▶ [EXTRACTED MATERIAL]:
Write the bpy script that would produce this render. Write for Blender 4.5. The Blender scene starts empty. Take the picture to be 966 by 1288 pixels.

==

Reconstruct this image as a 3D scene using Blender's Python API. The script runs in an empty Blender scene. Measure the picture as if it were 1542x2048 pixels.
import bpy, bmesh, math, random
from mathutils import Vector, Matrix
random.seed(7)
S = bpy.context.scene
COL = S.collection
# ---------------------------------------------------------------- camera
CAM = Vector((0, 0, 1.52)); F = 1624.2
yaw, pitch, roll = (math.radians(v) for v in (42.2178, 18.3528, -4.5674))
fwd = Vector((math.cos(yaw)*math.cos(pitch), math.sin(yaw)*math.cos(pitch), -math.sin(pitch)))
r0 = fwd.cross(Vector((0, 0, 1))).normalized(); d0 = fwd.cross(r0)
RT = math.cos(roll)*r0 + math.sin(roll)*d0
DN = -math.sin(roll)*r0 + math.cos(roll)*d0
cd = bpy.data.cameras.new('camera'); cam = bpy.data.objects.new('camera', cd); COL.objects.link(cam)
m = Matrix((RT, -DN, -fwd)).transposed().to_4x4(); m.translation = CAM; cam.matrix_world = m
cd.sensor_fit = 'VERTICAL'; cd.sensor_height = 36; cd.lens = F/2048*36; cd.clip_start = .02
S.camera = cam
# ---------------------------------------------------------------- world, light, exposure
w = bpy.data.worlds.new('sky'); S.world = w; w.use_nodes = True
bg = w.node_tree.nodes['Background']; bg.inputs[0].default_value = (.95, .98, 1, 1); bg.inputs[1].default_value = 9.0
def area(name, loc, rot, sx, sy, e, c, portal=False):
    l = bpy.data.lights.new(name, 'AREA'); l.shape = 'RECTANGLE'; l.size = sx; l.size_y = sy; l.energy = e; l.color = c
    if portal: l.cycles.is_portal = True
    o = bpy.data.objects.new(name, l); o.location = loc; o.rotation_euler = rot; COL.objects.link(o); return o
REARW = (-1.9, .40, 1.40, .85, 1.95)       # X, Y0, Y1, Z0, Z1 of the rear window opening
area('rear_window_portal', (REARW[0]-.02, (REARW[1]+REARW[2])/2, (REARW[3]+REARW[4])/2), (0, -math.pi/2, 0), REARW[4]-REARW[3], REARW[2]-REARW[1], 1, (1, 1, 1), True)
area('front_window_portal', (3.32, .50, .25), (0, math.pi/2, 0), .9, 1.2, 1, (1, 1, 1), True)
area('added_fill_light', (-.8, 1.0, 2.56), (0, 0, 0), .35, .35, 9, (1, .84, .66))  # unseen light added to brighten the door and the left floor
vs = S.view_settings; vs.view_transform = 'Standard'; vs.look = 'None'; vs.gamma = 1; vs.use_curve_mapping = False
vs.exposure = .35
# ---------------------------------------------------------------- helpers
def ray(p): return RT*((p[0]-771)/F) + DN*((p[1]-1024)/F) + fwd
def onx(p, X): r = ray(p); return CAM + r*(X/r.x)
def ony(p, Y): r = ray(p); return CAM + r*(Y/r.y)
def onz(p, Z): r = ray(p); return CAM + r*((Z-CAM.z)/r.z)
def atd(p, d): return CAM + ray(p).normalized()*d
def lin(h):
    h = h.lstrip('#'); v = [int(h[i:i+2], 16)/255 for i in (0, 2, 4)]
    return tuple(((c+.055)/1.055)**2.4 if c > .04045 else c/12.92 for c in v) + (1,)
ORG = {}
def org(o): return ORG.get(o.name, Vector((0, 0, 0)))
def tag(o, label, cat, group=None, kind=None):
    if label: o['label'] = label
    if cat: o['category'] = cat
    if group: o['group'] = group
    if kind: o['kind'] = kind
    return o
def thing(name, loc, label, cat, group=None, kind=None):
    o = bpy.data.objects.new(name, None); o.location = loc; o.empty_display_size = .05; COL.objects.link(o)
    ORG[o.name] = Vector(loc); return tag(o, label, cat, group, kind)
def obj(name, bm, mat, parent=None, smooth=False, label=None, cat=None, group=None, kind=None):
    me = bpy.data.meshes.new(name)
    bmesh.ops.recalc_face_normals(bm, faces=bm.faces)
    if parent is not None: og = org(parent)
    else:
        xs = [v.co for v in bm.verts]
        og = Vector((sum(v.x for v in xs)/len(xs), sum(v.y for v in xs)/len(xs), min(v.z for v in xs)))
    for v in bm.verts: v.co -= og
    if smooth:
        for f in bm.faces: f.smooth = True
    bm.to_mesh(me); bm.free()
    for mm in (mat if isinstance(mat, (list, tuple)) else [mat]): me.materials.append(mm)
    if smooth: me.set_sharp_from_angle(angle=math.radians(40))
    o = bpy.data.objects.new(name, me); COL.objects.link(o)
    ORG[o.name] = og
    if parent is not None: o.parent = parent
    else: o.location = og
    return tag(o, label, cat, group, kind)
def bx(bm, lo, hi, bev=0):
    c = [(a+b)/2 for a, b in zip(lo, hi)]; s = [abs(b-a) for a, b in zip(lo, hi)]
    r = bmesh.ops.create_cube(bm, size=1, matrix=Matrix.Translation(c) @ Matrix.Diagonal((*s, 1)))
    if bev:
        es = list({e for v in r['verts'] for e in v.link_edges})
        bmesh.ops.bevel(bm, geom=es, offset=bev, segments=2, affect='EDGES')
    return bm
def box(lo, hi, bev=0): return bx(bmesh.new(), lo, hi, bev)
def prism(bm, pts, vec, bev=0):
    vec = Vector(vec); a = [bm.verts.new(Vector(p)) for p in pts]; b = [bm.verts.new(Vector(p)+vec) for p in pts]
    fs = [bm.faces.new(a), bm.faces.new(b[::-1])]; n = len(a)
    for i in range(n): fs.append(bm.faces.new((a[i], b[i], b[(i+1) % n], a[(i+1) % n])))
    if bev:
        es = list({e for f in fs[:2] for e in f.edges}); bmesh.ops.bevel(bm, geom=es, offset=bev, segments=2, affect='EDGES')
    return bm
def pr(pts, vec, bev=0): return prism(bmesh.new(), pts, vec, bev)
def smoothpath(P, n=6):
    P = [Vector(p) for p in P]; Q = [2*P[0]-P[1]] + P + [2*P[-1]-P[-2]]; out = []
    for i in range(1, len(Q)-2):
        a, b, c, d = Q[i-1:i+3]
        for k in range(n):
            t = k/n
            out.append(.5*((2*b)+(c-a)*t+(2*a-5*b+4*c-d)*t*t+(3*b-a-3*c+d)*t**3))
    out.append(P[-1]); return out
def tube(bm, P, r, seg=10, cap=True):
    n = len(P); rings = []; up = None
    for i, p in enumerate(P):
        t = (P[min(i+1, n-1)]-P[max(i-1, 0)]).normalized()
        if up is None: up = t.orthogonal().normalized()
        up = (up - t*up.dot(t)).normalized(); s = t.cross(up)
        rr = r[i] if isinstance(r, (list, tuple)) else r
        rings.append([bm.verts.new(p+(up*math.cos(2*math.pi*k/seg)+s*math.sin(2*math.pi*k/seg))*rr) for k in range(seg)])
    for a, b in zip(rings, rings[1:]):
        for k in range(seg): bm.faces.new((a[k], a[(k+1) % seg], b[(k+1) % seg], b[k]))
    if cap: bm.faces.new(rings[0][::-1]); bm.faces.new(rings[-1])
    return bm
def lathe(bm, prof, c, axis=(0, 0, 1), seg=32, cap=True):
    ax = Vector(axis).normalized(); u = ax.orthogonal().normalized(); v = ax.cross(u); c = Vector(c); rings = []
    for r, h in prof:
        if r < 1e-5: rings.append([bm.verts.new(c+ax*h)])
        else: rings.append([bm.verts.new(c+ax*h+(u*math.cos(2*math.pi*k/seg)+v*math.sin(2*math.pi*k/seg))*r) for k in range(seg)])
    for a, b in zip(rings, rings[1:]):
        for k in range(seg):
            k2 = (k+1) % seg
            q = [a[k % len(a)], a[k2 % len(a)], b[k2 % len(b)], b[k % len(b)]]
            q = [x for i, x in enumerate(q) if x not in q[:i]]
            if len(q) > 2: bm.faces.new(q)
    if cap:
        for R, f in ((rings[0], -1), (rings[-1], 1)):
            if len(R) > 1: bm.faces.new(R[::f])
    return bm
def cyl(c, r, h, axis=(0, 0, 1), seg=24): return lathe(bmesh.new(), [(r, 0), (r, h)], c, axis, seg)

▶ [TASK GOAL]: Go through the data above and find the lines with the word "picture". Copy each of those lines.

▶ [FULL SOLUTION]:
Write the bpy script that would produce this render. Write for Blender 4.5. The Blender scene starts empty. Take the picture to be 966 by 1288 pixels.
Reconstruct this image as a 3D scene using Blender's Python API. The script runs in an empty Blender scene. Measure the picture as if it were 1542x2048 pixels.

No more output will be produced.